“Wastelands and Cityscapes” is the framing sub-title for this seminar. The seminar focuses on three modernist writers and three of their poems that present poetic visions of London and Paris within different early 20th century contexts: Hope Mirrlees’ “Paris” (1919/20), T. S. Eliot’s “The Wasteland” (1921), and Edith Sitwell’s “Gold Coast Customs” (1929).
These long poems share what are generally considered “modernist” poetic features: they are formally experimental poems, they are full of fragmented, disparate sounds and voices, and they amalgamate references to a wide historical, literary and cultural context into their visions of contemporary European cities. Mirrlees’ “Paris” seems to embrace the recovering city, Eliot’s “The Wasteland” and Sitwell’s “Gold Coast Customs” present rather bleak pictures of the contemporary world.

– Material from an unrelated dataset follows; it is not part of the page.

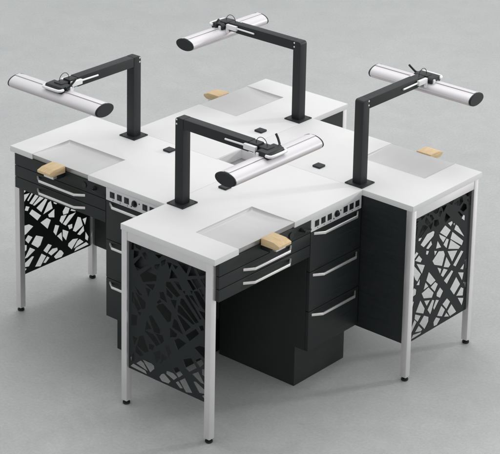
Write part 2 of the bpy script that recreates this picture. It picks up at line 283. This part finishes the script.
def make_bench(label):
    root = empty('workbench', BASE, 0, label, 'workbench', 'workbenches set in a pinwheel')
    def add(name, mat, fn, parent=root, smooth=35):
        b = bmesh.new(); fn(b); P(b); return link(name, b, M[mat], parent, smooth)
    g = .0003
    # top with a notch for the tray
    poly = [(x0+g, -L), (x1, -L), (x1, TY0), (TX, TY0), (TX, TY1), (x1, TY1), (x1, x0-g), (x0+g, x0-g)]
    add('tabletop', 'white', lambda b: prism(b, poly, ZB, H, bev=.0018, seg=2))
    # tray: dished sheet with a front lip
    def tray(b):
        ya, yb = TY0+.0012, TY1-.0012; xa, xb = TX+.0012, x1-.002
        # pan profile: coved at the back and sides, rising to the front edge, then a lip folded down
        n1, n2 = 40, 48
        D_ = .0150
        def cove(t, w):                                   # 0 at the rim .. 1 on the flat
            t = min(1., max(0., t/w)); return math.sqrt(max(0., 1-(1-t)**2))
        us = [(i/n1)**1.6 for i in range(n1+1)]
        vs_ = [.5-.5*math.cos(PI*j/n2) for j in range(n2+1)]
        grid = []
        for s_ in us:
            row = []
            for t in vs_:
                X, Y = xa+(xb-xa)*s_, ya+(yb-ya)*t
                e = min(cove(X-xa, .016), 1.)*min(cove(min(Y-ya, yb-Y), .014), 1.)
                fr = 1-max(0., (s_-.35)/.65)**1.5*.90
                row.append(b.verts.new((X, Y, H-.0010-D_*e*fr)))
            grid.append(row)
        for i in range(n1):
            for j in range(n2): b.faces.new((grid[i][j], grid[i+1][j], grid[i+1][j+1], grid[i][j+1]))
    tr = add('steel_tray', 'steel', tray, smooth=50)
    def lipf(b):
        xb = x1-.002
        prism(b, [(xb, H-.0030), (xb-.0035, H-.0030), (xb-.0085, ZB+.0010), (xb-.0055, ZB+.0006)], TY0+.0014, TY1-.0014, axes=(0, 2, 1))
    add('tray_lip', 'lipsteel', lipf, tr)
    # end frame: two legs, top rail, perforated panel
    for lx in (x0+.002, x1-.022-LEG):
        lg = add('leg', 'legpaint', lambda b: box(b, (lx, -L+.004, .020), (lx+LEG, -L+.004+LEG, ZB-.0005), .003, 2))
        def foot(b):
            c = (lx+LEG/2, -L+.004+LEG/2)
            cyl(b, (*c, .006), .0175, .012, n=20, bev=.003); cyl(b, (*c, .0165), .010, .011, n=16)
        add('foot', 'rubber', foot, lg)
    add('end_rail', 'legpaint', lambda b: box(b, (PX0-.0005, -L+.006, PZ1+.001), (PX1+.0005, -L+.036, ZB-.0006), .0015))
    # closed back panel along the side away from the user
    add('back_panel', 'black', lambda b: box(b, (x0+.004, -L+.004+LEG+.001, .190), (x0+.020, CY0-.001, ZB-.001), .001, 1))
    # kneehole drawer box
    KY0, KY1 = -L+.032, CY0-.0025
    xf = x1-.0015
    add('drawer_housing', 'black', lambda b: box(b, (x0+.022, -L+.004+LEG+.002, .690), (x1-.0235, KY1, ZB-.0015), .001, 1))
    fas = add('fascia', 'black', lambda b: box(b, (x1-.0215, KY0, .8095), (xf, KY1, ZB-.001), .0012))
    add('round_port', 'socket', lambda b: (cyl(b, (xf+.002, -.435, .842), .0165, .006, axis=0, n=28, bev=.002)), fas)
    def plug(b):
        cyl(b, (xf+.008, -.362, .846), .011, .016, axis=0, n=20, bev=.003)
        cyl(b, (xf+.022, -.362, .846), .0075, .014, axis=0, n=16, bev=.002)
    add('plug', 'plastic', plug, fas)
    add('cable', 'rubber', lambda b: tube(b, [(xf+.026, -.362, .846), (xf+.030, -.345, .842), (xf+.024, -.325, .834), (xf+.010, -.305, .828), (xf+.003, -.292, .826)], .0028), fas)
    def handle(b, ya, yb, z):
        sweep_flat(b, [(xf-.002, ya, z), (xf+.030, ya+.045, z), (xf+.030, yb-.045, z), (xf-.002, yb, z)], .013, .008)
    kneec = -.5975
    for za, zb, zh in ((.7485, .8065, .787), (.6885, .7455, .722)):
        d = add('drawer', 'black', lambda b: box(b, (x1-.0215, KY0, za), (xf, KY1, zb), .0012))
        add('handle', 'alu', lambda b: handle(b, kneec-.166, kneec+.166, zh), d)
    # pedestal cabinet with set-back plinth
    add('cabinet', 'black', lambda b: prism(b, [(x0+.022, .0), (x1-.078, .0), (x1-.078, .205), (x1-.0225, .205), (x1-.0225, ZB-.0015), (x0+.022, ZB-.0015)], CY0, CY1-.001, bev=.001, seg=1, axes=(0, 2, 1)))
    cc = (CY0+CY1)/2
    for za, zb, zh in ((.6085, .8055, .795), (.4085, .6055, .587), (.2055, .4055, .385)):
        d = add('cabinet_drawer', 'black', lambda b: box(b, (x1-.0215, CY0+.001, za), (xf, CY1-.002, zb), .0012))
        add('handle', 'alu', lambda b: handle(b, cc-.166, cc+.166, zh), d)
    sp = add('socket_strip', 'strip', lambda b: box(b, (x1-.0215, CY0+.001, .8085), (xf+.001, CY1-.002, ZB-.001), .001, 1))
    fx = xf+.001
    zc = .842
    for y in (-.248, -.201, -.154, -.035, .011, .056):
        def sock(b):
            box(b, (fx, y-.0155, zc-.0155), (fx+.0015, y+.0155, zc+.0155), .0007, 1)
            cyl(b, (fx+.0016, y, zc), .0105, .003, axis=0, n=20, bev=.001)
        add('socket', 'socket', sock, sp)
        add('indicator', 'socket', lambda b: cyl(b, (fx+.0006, y+.006, zc-.0235), .0022, .0016, axis=0, n=10), sp)
    def knob(b):
        cyl(b, (fx+.002, -.1015, zc), .0165, .005, axis=0, n=24, bev=.001)
        cyl(b, (fx+.009, -.1015, zc), .010, .010, axis=0, n=20, bev=.002)
    add('knob', 'socket', knob, sp)
    for dy, dz in ((.030, .007), (-.021, -.019)):
        add('indicator', 'socket', lambda b: cyl(b, (fx+.0006, -.1015+dy, zc+dz), .0036, .0018, axis=0, n=12), sp)
    # cable cap standing on the top near the centre
    def cap(b):
        box(b, (.173-.0235, -.334-.0225, H+.0006), (.173+.0235, -.334+.0225, H+.0105), .003, 2)
    add('cable_cap', 'plastic', cap)
    return root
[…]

The combination of the poems by Hope Mirrlees and Edith Sitwell with T.S. Eliot’s “ur-poem of modernism” (Gyllian Phillips) balances Eliot’s canonical status from a gendered perspective. Sitwell’s “Gold Coast Customs”, furthermore, opens up the discussion about modernism’s conflicted relationship with imperialist discourse.
In this class, we will read these three poems with a close eye to their modernist poetics as well as within the contexts of e.g. the modern urban experience, early 20th century European and colonial history, the relation of high and popular cultures.
The poems’ texts as well as additional critical material will be available on moodle at the beginning of the semester. A preparatory reading of texts by these three modernist poets is highly recommended.